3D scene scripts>
########
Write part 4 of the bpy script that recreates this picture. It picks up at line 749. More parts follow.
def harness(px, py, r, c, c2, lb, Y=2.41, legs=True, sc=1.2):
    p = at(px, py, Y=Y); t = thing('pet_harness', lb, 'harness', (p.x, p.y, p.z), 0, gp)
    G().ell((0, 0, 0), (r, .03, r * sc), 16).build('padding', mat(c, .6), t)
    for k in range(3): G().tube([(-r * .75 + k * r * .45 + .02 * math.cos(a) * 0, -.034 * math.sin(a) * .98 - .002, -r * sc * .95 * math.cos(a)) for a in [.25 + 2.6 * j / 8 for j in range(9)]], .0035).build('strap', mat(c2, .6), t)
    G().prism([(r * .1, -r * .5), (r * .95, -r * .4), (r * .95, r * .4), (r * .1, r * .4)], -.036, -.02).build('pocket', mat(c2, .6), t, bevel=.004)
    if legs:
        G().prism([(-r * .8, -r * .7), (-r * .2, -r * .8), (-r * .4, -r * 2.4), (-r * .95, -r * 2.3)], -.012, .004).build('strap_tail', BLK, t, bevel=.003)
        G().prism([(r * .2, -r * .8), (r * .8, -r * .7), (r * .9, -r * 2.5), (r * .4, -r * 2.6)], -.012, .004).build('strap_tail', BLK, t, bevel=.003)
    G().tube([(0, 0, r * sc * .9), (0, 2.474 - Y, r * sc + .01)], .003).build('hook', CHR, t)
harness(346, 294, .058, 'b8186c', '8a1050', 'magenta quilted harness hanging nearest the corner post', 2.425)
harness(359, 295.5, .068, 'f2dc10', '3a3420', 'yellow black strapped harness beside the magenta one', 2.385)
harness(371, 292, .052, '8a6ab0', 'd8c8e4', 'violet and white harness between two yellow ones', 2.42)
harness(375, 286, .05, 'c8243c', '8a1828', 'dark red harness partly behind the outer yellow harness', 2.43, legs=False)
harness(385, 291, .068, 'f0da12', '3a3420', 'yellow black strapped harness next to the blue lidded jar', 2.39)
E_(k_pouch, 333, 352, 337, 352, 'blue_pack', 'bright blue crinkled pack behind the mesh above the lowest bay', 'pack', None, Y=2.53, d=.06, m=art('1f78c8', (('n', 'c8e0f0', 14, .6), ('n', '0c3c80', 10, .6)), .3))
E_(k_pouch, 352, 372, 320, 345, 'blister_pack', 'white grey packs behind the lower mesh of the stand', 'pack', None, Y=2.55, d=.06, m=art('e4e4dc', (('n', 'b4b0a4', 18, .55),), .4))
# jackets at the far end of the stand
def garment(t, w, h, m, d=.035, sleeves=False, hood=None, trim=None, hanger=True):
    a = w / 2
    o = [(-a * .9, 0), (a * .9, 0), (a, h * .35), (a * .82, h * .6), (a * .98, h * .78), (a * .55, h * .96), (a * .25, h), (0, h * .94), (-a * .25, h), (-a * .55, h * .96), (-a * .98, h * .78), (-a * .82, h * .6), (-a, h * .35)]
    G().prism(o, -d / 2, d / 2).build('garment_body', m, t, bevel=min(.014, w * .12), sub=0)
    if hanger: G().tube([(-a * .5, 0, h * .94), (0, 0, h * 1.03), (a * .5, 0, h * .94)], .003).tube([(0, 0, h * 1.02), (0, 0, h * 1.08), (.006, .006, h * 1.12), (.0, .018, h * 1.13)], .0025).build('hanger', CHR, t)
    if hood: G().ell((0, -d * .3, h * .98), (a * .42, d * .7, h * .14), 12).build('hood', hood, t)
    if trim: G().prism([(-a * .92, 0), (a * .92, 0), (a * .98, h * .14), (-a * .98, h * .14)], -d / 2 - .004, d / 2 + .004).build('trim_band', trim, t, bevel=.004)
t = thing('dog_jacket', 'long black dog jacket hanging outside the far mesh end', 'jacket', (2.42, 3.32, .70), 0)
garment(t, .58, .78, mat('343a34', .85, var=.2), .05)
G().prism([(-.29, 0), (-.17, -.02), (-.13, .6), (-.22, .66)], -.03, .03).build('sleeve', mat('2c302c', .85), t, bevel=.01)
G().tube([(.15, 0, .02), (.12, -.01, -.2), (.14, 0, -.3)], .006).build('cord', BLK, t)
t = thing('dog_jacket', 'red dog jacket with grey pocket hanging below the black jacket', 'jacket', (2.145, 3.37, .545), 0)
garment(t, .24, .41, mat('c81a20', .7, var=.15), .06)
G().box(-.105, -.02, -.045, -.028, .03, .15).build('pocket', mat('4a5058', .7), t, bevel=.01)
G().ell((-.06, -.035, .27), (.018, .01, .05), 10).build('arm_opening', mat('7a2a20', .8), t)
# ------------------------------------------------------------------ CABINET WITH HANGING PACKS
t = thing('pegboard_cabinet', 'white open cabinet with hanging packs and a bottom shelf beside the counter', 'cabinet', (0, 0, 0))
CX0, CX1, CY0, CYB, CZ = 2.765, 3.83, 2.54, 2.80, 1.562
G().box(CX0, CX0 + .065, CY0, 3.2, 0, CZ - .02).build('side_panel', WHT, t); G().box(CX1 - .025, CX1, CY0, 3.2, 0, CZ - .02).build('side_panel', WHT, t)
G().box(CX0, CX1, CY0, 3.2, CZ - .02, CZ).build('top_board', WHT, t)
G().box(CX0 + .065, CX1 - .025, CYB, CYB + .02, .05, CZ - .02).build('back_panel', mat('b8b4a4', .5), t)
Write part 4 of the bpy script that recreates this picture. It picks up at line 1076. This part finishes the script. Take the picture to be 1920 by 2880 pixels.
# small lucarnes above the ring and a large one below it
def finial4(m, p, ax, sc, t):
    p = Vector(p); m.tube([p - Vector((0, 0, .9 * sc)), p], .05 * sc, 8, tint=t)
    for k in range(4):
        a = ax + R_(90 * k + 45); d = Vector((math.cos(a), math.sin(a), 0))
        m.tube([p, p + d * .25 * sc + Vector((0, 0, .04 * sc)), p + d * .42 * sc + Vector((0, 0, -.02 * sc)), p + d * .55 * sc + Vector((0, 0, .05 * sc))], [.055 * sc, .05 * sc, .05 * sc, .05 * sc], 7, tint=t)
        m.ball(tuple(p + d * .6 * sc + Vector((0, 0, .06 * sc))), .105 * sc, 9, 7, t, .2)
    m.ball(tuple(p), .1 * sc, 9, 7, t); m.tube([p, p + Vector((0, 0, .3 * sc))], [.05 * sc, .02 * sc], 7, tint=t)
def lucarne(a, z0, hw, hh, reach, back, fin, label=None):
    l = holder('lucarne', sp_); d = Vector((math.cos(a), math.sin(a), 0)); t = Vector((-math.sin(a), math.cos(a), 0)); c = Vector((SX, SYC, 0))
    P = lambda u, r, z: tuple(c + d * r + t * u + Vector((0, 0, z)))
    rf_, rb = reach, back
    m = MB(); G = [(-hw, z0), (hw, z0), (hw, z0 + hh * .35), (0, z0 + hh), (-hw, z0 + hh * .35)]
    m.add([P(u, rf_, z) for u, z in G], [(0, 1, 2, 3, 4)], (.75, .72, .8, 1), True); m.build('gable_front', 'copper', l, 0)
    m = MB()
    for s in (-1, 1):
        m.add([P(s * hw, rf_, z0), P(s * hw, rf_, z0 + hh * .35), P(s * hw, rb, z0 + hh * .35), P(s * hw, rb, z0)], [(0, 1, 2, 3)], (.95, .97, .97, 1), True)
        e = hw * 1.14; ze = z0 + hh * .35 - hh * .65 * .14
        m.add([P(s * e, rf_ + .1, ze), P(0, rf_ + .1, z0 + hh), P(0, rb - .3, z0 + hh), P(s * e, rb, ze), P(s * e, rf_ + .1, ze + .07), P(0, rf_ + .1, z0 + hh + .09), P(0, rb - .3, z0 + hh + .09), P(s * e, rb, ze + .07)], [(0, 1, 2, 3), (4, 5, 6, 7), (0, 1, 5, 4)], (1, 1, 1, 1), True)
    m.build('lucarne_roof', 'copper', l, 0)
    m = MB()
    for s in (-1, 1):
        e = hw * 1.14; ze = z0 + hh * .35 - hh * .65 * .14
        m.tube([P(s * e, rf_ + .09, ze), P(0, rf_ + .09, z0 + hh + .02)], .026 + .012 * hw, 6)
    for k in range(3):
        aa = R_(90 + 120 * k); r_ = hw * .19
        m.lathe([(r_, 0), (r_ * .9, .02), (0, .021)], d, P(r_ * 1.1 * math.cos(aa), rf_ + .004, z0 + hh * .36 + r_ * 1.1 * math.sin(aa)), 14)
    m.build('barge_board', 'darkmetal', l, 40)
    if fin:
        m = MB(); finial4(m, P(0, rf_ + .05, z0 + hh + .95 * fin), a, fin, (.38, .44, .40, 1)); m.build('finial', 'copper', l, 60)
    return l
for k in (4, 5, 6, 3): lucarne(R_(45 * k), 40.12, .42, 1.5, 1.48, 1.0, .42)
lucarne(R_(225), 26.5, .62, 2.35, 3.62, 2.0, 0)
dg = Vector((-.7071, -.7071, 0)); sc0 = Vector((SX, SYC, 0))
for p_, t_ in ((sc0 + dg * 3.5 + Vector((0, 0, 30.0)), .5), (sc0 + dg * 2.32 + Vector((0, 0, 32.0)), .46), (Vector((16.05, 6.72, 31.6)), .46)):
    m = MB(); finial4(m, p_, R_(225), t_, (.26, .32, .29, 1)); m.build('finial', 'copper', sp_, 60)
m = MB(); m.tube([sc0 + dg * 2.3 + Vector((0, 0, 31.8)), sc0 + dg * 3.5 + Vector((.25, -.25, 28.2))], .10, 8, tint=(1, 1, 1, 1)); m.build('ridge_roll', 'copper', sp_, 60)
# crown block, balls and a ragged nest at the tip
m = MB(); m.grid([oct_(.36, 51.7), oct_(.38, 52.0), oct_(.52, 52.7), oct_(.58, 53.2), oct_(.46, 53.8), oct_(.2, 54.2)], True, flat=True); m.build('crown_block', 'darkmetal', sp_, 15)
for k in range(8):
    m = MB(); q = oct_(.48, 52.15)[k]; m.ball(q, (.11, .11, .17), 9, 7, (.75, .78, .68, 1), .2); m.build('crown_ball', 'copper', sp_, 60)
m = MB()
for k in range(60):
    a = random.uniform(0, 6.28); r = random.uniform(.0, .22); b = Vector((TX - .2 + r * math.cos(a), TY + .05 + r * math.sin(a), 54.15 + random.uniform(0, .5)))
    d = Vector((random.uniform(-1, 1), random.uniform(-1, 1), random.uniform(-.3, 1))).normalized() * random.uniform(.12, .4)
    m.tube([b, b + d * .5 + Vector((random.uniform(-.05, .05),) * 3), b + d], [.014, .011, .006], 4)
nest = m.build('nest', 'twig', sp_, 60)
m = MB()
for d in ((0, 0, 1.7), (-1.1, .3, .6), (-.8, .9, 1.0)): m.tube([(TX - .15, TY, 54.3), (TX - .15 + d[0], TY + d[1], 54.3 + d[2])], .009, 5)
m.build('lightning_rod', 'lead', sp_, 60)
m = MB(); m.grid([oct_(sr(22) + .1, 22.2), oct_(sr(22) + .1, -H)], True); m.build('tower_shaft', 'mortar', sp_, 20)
########
WHAT TO PRODUCE> Among the lines of the material, find those that hold the word "this" and copy them.

ANSWER BELOW>
Write part 4 of the bpy script that recreates this picture. It picks up at line 749. More parts follow.
Write part 4 of the bpy script that recreates this picture. It picks up at line 1076. This part finishes the script. Take the picture to be 1920 by 2880 pixels.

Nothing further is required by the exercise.